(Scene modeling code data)
::::
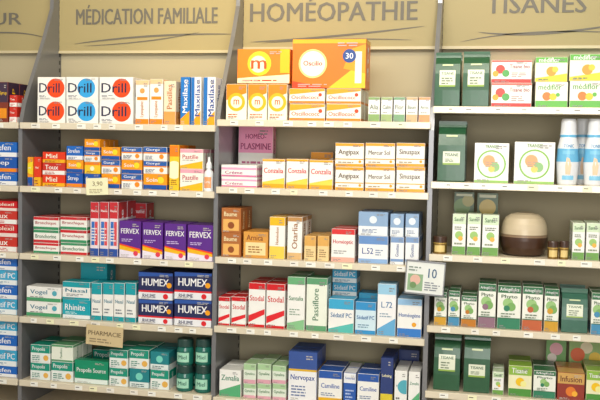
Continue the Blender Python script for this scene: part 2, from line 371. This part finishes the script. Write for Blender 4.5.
# herbal
herbr=(W,[R(0,0,1,.16,'c03028'),C(.22,.6,.2,'d8453a'),C(.36,.42,.16,'4a9a4a'),C(.1,.4,.13,'e8a040'),T('Tisane bio',.45,.6,.95,.86,'8a2a24'),L(.5,.25,.92,.5,3,'a08880'),R(0,.93,1,1,'d86050')])
herbg=('f2f0d8',[R(0,.78,1,1,'5aa83c'),G([(0,0),(1,0),(1,.34),(0,.14)],'e8cc38'),C(.5,.42,.2,'e8962c'),C(.62,.5,.12,'f0c048'),T('médiflor',.1,.8,.75,.98,'ffffff'),L(.1,.08,.6,.16,1,'4a7a2a')])
herbg2=('f2f0e0',[R(0,.0,1,.26,'5aa83c'),T('médiflor',.08,.7,.8,.92,'3a8a34'),C(.35,.44,.17,'e07828'),C(.55,.42,.14,'e8c038'),C(.7,.5,.08,'5aa83c')])
swirl=(W,[C(.5,.47,.36,'7ab048'),C(.5,.47,.32,'eef2e0'),C(.42,.55,.15,'eba070'),C(.6,.4,.12,'8ab878'),C(.5,.35,.08,'e8c868'),L(.32,.4,.7,.56,3,'a89880'),R(0,0,1,.06,'8cb85a'),T('TRANSIT',.3,.88,.7,.96,'5a8a3a')])
hwg=(W,[R(0,.76,1,1,'cfe0c0'),R(0,0,1,.2,'6a9a4a'),C(.5,.48,.1,'9ac070'),C(.62,.4,.06,'e0b050'),T('Santé',.12,.8,.8,.95,'3a6a34'),L(.15,.62,.85,.72,2,'606a50'),L(.15,.25,.85,.34,1,'808a70')])
def arb(c): return ('eceee4',[R(0,.84,1,1,'2f6a44'),T('Arkogélules',.08,.86,.92,.97,'ffffff'),C(.45,.6,.12,'9ac080'),C(.6,.52,.1,'7aa860'),C(.4,.48,.07,c),R(0,0,1,.24,c),T('Phyto',.15,.7,.85,.8,'3a5a3a'),L(.15,.28,.85,.4,2,'70806a'),R(0,.24,1,.26,'2f6a44')])
arbs=[arb(c) for c in ('c89a3a','4a8ab0','b8762c','8a6a7a','2f7a5a','b8603c')]
redbr=('8a3428',[R(0,.6,1,1,'c8a060'),T('Infusion',.1,.66,.9,.9,'5a1c14'),C(.5,.32,.18,'d87a3a'),C(.65,.24,.1,'e8b04a')])
gryl=('e9e6c0',[R(0,.7,1,1,'8ab04a'),R(0,0,1,.25,'4a8a3a'),C(.5,.48,.14,'f0c030'),C(.65,.42,.1,'f4e8a0'),T('Tisane',.12,.75,.8,.95,'ffffff')])

MBX='medicine_box'
# ---- far-left bay
place(MBX,-22,-3,84,brown,'L1'); place(MBX,-2,8,82,brown,'L1'); stack(MBX,9,17,[107,95],[redwh],'L1')
for i in range(2): stack(MBX,-46+i*32,-15+i*32,[172,157,142],[bluewh,blueor,bluewh],'L2',.1,2)
toplex=('c4252c',[R(0,0,1,.3,'e8d8d0'),T('Toplexil',.1,.42,.9,.85,'ffe8d8')])
for i in range(2): stack(MBX,-46+i*32,-15+i*32,[237,224,211,201],[redwh,toplex],'L3',.1,2)
for i in range(2): stack(MBX,-46+i*32,-15+i*32,[299,285,270,257],[sed,bluewh],'L4',.1,2)
for i in range(2): stack(MBX,-46+i*32,-15+i*32,[366,350,335,321],[bluewh,sed],'L5',.1,2)
# ---- left bay row 1
for (a,b,d) in ((37,65,drill_o),(66,98,drill_b),(99,133,drill_o)):
    stack('throat_lozenge_box',a,b,[100,77],[d,d],'L1',.085,3)
for a,b,y,d in ((135,149,80,lysop),(149.5,163,79,lysop),(163.5,176,81,lyso2)): place(MBX,a,b,y,d,'L1')
for a,b,d in ((180,190,maxi2),(190.5,201,maxi),(203,215.5,maxi)): place('syrup_box',a,b,77,d,'L1')
# row 2
place(MBX,27,33,157,orblue,'L2'); place(MBX,33.5,41,157,redor,'L2')
stack(MBX,42,65,[175,163,152],[redor,redwh,redor],'L2')
stack(MBX,66,83,[173,160,146],[blueor,orblue,bluewh],'L2')
stack(MBX,84,100,[174,162,151,139],[blueor,yel,whbor,orblue],'L2')
stack(MBX,101,120,[174,160,147],[orblue,whbor,orblue],'L2')
stack(MBX,121,142,[174,160,147],[whbor,orblue,whbor],'L2')
stack(MBX,143,167,[174,161,147],[orblue,whbor,whbor],'L2')
place(MBX,169,179,145,yel,'L2',.1); stack(MBX,179.5,203,[169,149],[yelpk,yelpk],'L2')
# row 3
stack(MBX,33,59,[243,230,217],[bronch,bronch2,bronch],'L3'); stack(MBX,60,87,[243,230,217],[bronch2,bronch,bronch],'L3')
for a,b in ((90,99),(99.5,108.5),(109,118)): place(MBX,a,b,202,redblue,'L3')
place(MBX,130,146,203,redblue,'L3',.09,1,.2)
for a,b in ((119,141),(142,163),(164,186),(187,213)): place('flu_sachet_box',a,b,221+(a-119)*.06,fervex,'L3',.075,2)
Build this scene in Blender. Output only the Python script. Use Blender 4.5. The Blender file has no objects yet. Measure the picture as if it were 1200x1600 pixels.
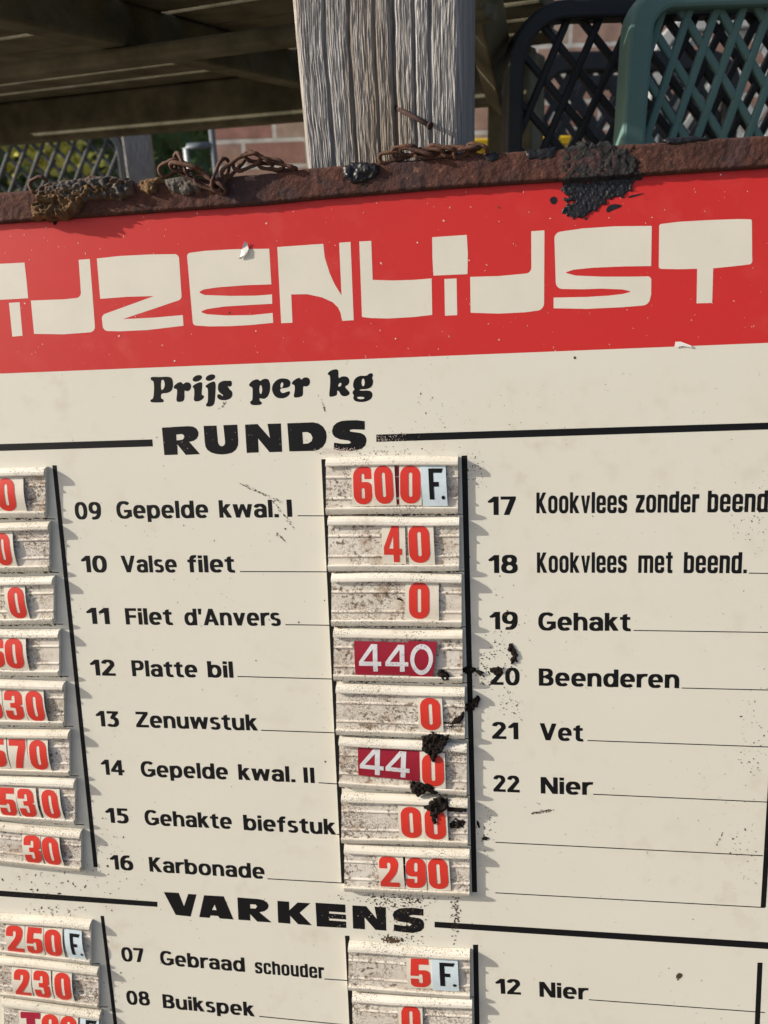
import bpy, bmesh, math, random
import numpy as np
from mathutils import Matrix, Vector
from mathutils.geometry import tessellate_polygon
R = math.radians
random.seed(7); rng = np.random.default_rng(11)
S = bpy.context.scene
C = S.collection

# ------------------------------------------------------------------ camera, world, sun, exposure
F = 1250.0; PITCH = 21.5; ROLL = -2.0; CAMZ = 0.65; D = 0.50      # D: metres from lens to the sign's plane
cam_rot = Matrix.Rotation(R(90 - PITCH), 3, 'X') @ Matrix.Rotation(R(ROLL), 3, 'Z')
CAM = Vector((0, 0, CAMZ))
cd = bpy.data.cameras.new('camera'); cam = bpy.data.objects.new('camera', cd); C.objects.link(cam)
cam.matrix_world = Matrix.Translation(CAM) @ cam_rot.to_4x4()
cd.sensor_fit = 'HORIZONTAL'; cd.sensor_width = 36.0; cd.lens = 36.0 * F / 1200
cd.clip_start = 0.02; cd.clip_end = 500
cd.dof.use_dof = True; cd.dof.focus_distance = 0.52; cd.dof.aperture_fstop = 16
S.camera = cam
# sign frame (right, up, normal) in camera space, then world
BR = Matrix(((0.988129, -0.035421, -0.149489), (0.010127, 0.985959, -0.166678), (0.153294, 0.163185, 0.974614)))
BW = cam_rot @ BR
E1, E2, EN = BW.col[0].copy(), BW.col[1].copy(), BW.col[2].copy()
M_BOARD = Matrix.Translation(CAM - EN * D) @ BW.to_4x4()
sun_b = Vector((-3.45, 1.5, 1.0)).normalized()
SUN = (BW @ sun_b).normalized()
el = math.asin(SUN.z); az = math.atan2(SUN.x, SUN.y)
W = bpy.data.worlds.new('World'); S.world = W; W.use_nodes = True
bgn = W.node_tree.nodes['Background']
sk = W.node_tree.nodes.new('ShaderNodeTexSky'); sk.sky_type = 'NISHITA'; sk.sun_disc = False
sk.sun_elevation = el; sk.sun_rotation = az; sk.air_density = 0.75; sk.dust_density = 3.0; sk.ozone_density = 0.4
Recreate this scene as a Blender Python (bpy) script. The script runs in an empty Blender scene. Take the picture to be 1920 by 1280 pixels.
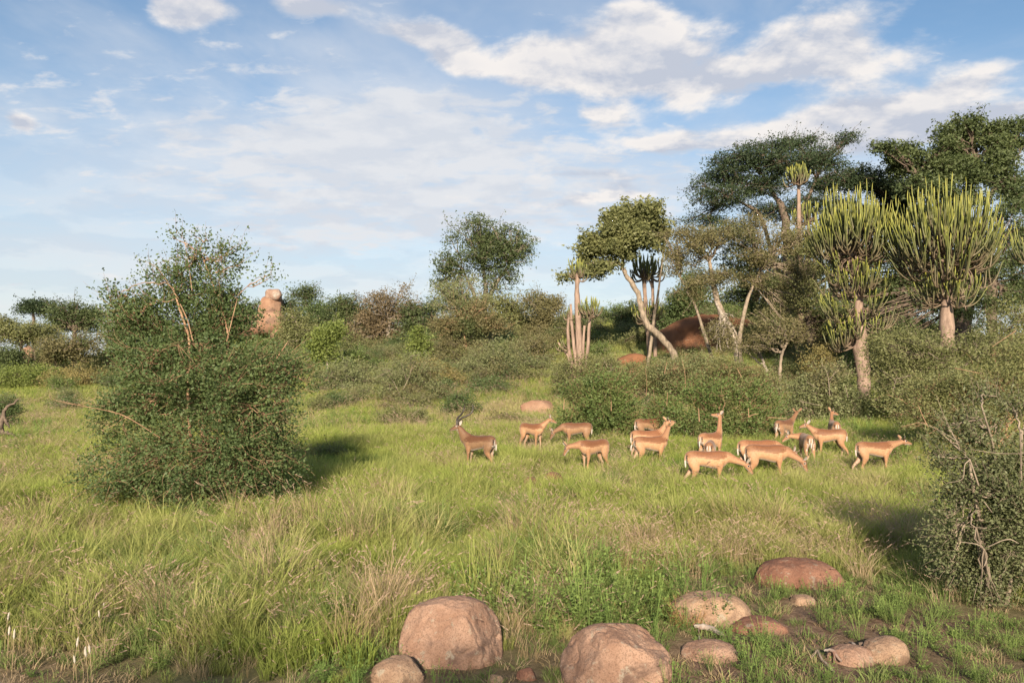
::::
*TASK PROMPT*
Write the records above out again exactly, with no pictures in your copy.

*REPLY*
Continue the Blender Python script for this scene: part 2, from line 371. This part finishes the script. Write for Blender 4.5.
# herbal
herbr=(W,[R(0,0,1,.16,'c03028'),C(.22,.6,.2,'d8453a'),C(.36,.42,.16,'4a9a4a'),C(.1,.4,.13,'e8a040'),T('Tisane bio',.45,.6,.95,.86,'8a2a24'),L(.5,.25,.92,.5,3,'a08880'),R(0,.93,1,1,'d86050')])
herbg=('f2f0d8',[R(0,.78,1,1,'5aa83c'),G([(0,0),(1,0),(1,.34),(0,.14)],'e8cc38'),C(.5,.42,.2,'e8962c'),C(.62,.5,.12,'f0c048'),T('médiflor',.1,.8,.75,.98,'ffffff'),L(.1,.08,.6,.16,1,'4a7a2a')])
herbg2=('f2f0e0',[R(0,.0,1,.26,'5aa83c'),T('médiflor',.08,.7,.8,.92,'3a8a34'),C(.35,.44,.17,'e07828'),C(.55,.42,.14,'e8c038'),C(.7,.5,.08,'5aa83c')])
swirl=(W,[C(.5,.47,.36,'7ab048'),C(.5,.47,.32,'eef2e0'),C(.42,.55,.15,'eba070'),C(.6,.4,.12,'8ab878'),C(.5,.35,.08,'e8c868'),L(.32,.4,.7,.56,3,'a89880'),R(0,0,1,.06,'8cb85a'),T('TRANSIT',.3,.88,.7,.96,'5a8a3a')])
hwg=(W,[R(0,.76,1,1,'cfe0c0'),R(0,0,1,.2,'6a9a4a'),C(.5,.48,.1,'9ac070'),C(.62,.4,.06,'e0b050'),T('Santé',.12,.8,.8,.95,'3a6a34'),L(.15,.62,.85,.72,2,'606a50'),L(.15,.25,.85,.34,1,'808a70')])
def arb(c): return ('eceee4',[R(0,.84,1,1,'2f6a44'),T('Arkogélules',.08,.86,.92,.97,'ffffff'),C(.45,.6,.12,'9ac080'),C(.6,.52,.1,'7aa860'),C(.4,.48,.07,c),R(0,0,1,.24,c),T('Phyto',.15,.7,.85,.8,'3a5a3a'),L(.15,.28,.85,.4,2,'70806a'),R(0,.24,1,.26,'2f6a44')])
arbs=[arb(c) for c in ('c89a3a','4a8ab0','b8762c','8a6a7a','2f7a5a','b8603c')]
redbr=('8a3428',[R(0,.6,1,1,'c8a060'),T('Infusion',.1,.66,.9,.9,'5a1c14'),C(.5,.32,.18,'d87a3a'),C(.65,.24,.1,'e8b04a')])
gryl=('e9e6c0',[R(0,.7,1,1,'8ab04a'),R(0,0,1,.25,'4a8a3a'),C(.5,.48,.14,'f0c030'),C(.65,.42,.1,'f4e8a0'),T('Tisane',.12,.75,.8,.95,'ffffff')])

MBX='medicine_box'
# ---- far-left bay
place(MBX,-22,-3,84,brown,'L1'); place(MBX,-2,8,82,brown,'L1'); stack(MBX,9,17,[107,95],[redwh],'L1')
for i in range(2): stack(MBX,-46+i*32,-15+i*32,[172,157,142],[bluewh,blueor,bluewh],'L2',.1,2)
toplex=('c4252c',[R(0,0,1,.3,'e8d8d0'),T('Toplexil',.1,.42,.9,.85,'ffe8d8')])
for i in range(2): stack(MBX,-46+i*32,-15+i*32,[237,224,211,201],[redwh,toplex],'L3',.1,2)
for i in range(2): stack(MBX,-46+i*32,-15+i*32,[299,285,270,257],[sed,bluewh],'L4',.1,2)
for i in range(2): stack(MBX,-46+i*32,-15+i*32,[366,350,335,321],[bluewh,sed],'L5',.1,2)
# ---- left bay row 1
for (a,b,d) in ((37,65,drill_o),(66,98,drill_b),(99,133,drill_o)):
    stack('throat_lozenge_box',a,b,[100,77],[d,d],'L1',.085,3)
for a,b,y,d in ((135,149,80,lysop),(149.5,163,79,lysop),(163.5,176,81,lyso2)): place(MBX,a,b,y,d,'L1')
for a,b,d in ((180,190,maxi2),(190.5,201,maxi),(203,215.5,maxi)): place('syrup_box',a,b,77,d,'L1')
# row 2
place(MBX,27,33,157,orblue,'L2'); place(MBX,33.5,41,157,redor,'L2')
stack(MBX,42,65,[175,163,152],[redor,redwh,redor],'L2')
stack(MBX,66,83,[173,160,146],[blueor,orblue,bluewh],'L2')
stack(MBX,84,100,[174,162,151,139],[blueor,yel,whbor,orblue],'L2')
stack(MBX,101,120,[174,160,147],[orblue,whbor,orblue],'L2')
stack(MBX,121,142,[174,160,147],[whbor,orblue,whbor],'L2')
stack(MBX,143,167,[174,161,147],[orblue,whbor,whbor],'L2')
place(MBX,169,179,145,yel,'L2',.1); stack(MBX,179.5,203,[169,149],[yelpk,yelpk],'L2')
# row 3
stack(MBX,33,59,[243,230,217],[bronch,bronch2,bronch],'L3'); stack(MBX,60,87,[243,230,217],[bronch2,bronch,bronch],'L3')
for a,b in ((90,99),(99.5,108.5),(109,118)): place(MBX,a,b,202,redblue,'L3')
place(MBX,130,146,203,redblue,'L3',.09,1,.2)
for a,b in ((119,141),(142,163),(164,186),(187,213)): place('flu_sachet_box',a,b,221+(a-119)*.06,fervex,'L3',.075,2)
Build this scene in Blender. Output only the Python script. Use Blender 4.5. The Blender file has no objects yet. Measure the picture as if it were 1200x1600 pixels.
import bpy, bmesh, math, random
import numpy as np
from mathutils import Matrix, Vector
from mathutils.geometry import tessellate_polygon
R = math.radians
random.seed(7); rng = np.random.default_rng(11)
S = bpy.context.scene
C = S.collection

# ------------------------------------------------------------------ camera, world, sun, exposure
F = 1250.0; PITCH = 21.5; ROLL = -2.0; CAMZ = 0.65; D = 0.50      # D: metres from lens to the sign's plane
cam_rot = Matrix.Rotation(R(90 - PITCH), 3, 'X') @ Matrix.Rotation(R(ROLL), 3, 'Z')
CAM = Vector((0, 0, CAMZ))
cd = bpy.data.cameras.new('camera'); cam = bpy.data.objects.new('camera', cd); C.objects.link(cam)
cam.matrix_world = Matrix.Translation(CAM) @ cam_rot.to_4x4()
cd.sensor_fit = 'HORIZONTAL'; cd.sensor_width = 36.0; cd.lens = 36.0 * F / 1200
cd.clip_start = 0.02; cd.clip_end = 500
cd.dof.use_dof = True; cd.dof.focus_distance = 0.52; cd.dof.aperture_fstop = 16
S.camera = cam
# sign frame (right, up, normal) in camera space, then world
BR = Matrix(((0.988129, -0.035421, -0.149489), (0.010127, 0.985959, -0.166678), (0.153294, 0.163185, 0.974614)))
BW = cam_rot @ BR
E1, E2, EN = BW.col[0].copy(), BW.col[1].copy(), BW.col[2].copy()
M_BOARD = Matrix.Translation(CAM - EN * D) @ BW.to_4x4()
sun_b = Vector((-3.45, 1.5, 1.0)).normalized()
SUN = (BW @ sun_b).normalized()
el = math.asin(SUN.z); az = math.atan2(SUN.x, SUN.y)
W = bpy.data.worlds.new('World'); S.world = W; W.use_nodes = True
bgn = W.node_tree.nodes['Background']
sk = W.node_tree.nodes.new('ShaderNodeTexSky'); sk.sky_type = 'NISHITA'; sk.sun_disc = False
sk.sun_elevation = el; sk.sun_rotation = az; sk.air_density = 0.75; sk.dust_density = 3.0; sk.ozone_density = 0.4
Recreate this scene as a Blender Python (bpy) script. The script runs in an empty Blender scene. Take the picture to be 1920 by 1280 pixels.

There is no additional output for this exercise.